Towards self-assessment

The Code of Conduct currently provides (in Rule 202) that a barrister may practise as long as “he has complied with any applicable requirements of the Continuing Professional Development Regulations”. This should be amended to cast the duty of assessment and compliance onto the individual barrister. Borrowing from the New Zealand Law Society Rules, the revised rule should be:

“A barrister must undertake the continuing education and professional development necessary to ensure an adequate level of knowledge and competence in his or her fields of practice”.

Instead of barristers declaring to the BSB, each year, that they have completed the mandated number of hours, the declaration would be one that acknowledged this duty and confirmed compliance.

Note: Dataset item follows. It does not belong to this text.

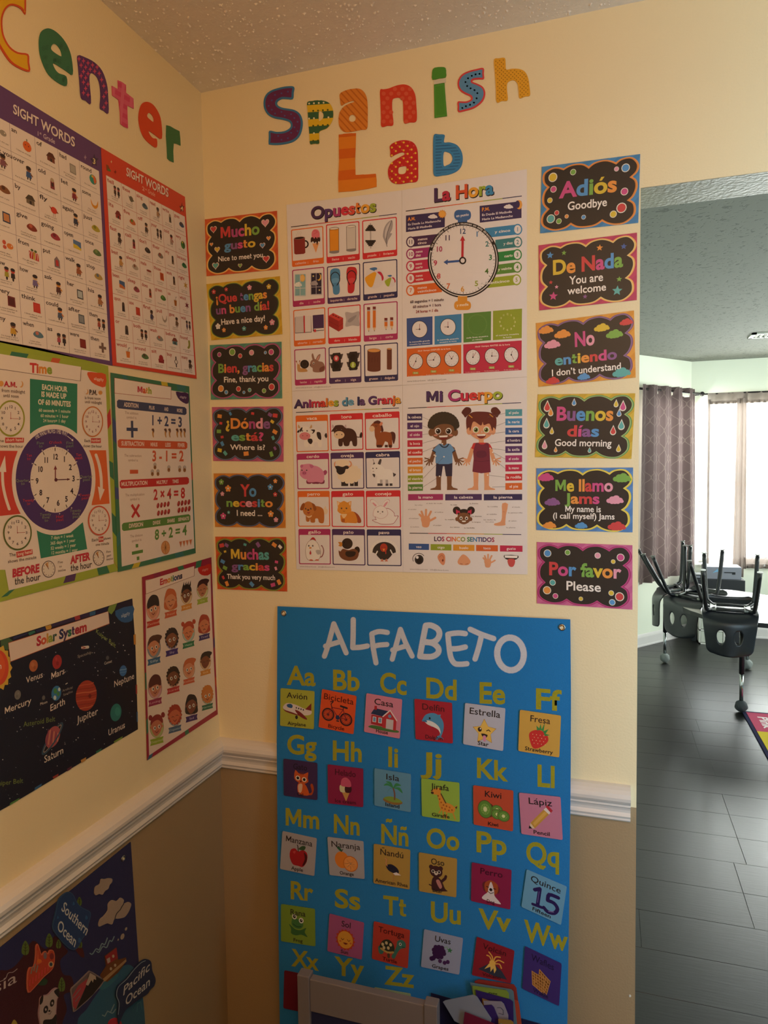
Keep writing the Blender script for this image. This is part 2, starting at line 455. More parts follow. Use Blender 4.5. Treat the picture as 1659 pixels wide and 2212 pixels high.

In 2005, the Institute of Chartered Accountants of England & Wales moved away from an hours-based system in favour of a self-assessment model. It has a simple template. Reflect, act, assess, declare, evidence. Each year, the practitioner reflects on his or her training needs. S/he acts to devise a plan for the year. At the end of the year an assessment is made by the practitioner whether the goals have been achieved. A declaration is made to the regulator as to compliance and evidence of the steps taken is kept by the practitioner in the event of any regulatory review.

Proportionate compliance

The BSB would then move resources to a proportionate compliance regime. At its heart would be a culture not of catching people out, but supporting practitioners. It would be targeted to areas of greater risk (for example public access) or in response to specific evidence of risk. Coupled with a number of random checks, the profession would quickly come to recognise that doing no or insufficient CPD and simply ticking the box on the authorisation to practise form each year would potentially expose them to the risk of very severe penalties. A breach of the new code requirement would be treated as much more serious than the current fine-based scheme for failing to complete the required number of hours. Issues would also arise as to whether the individual’s historic declarations of compliance were or were not truthful.

A new outcome-focused approach to CPD delivers not only the benefits identified above, but it would remove the hugely contentious issue of CPD requirements for those who take career breaks, for example to have children, or those who work in ways other than in conventional full-time practice. The current system of requiring compliance with the mandated hours, but permitting waivers, is bureaucratic and burdensome both for the practitioner and for the BSB. Practitioners on career breaks – for whatever reason – will self-assess what CPD is required for the type of practice they intend to undertake during the break and on their return. That is not to say that the result of that self-assessment will necessarily be that the practitioner needs to do less or no CPD. Dabbling in practice, for whatever reason, is likely to need more not less CPD. But it is practitioners, not the regulator, who are best placed to assess that. At least in the first instance, they should be trusted to do so.

Matthew Nicklin is a barrister at 5RB and a barrister member of the BSB, member of the CPD Working Group and Chair of the Standards Committee of the BSB. The views expressed are his own and are not necessarily those of the BSB.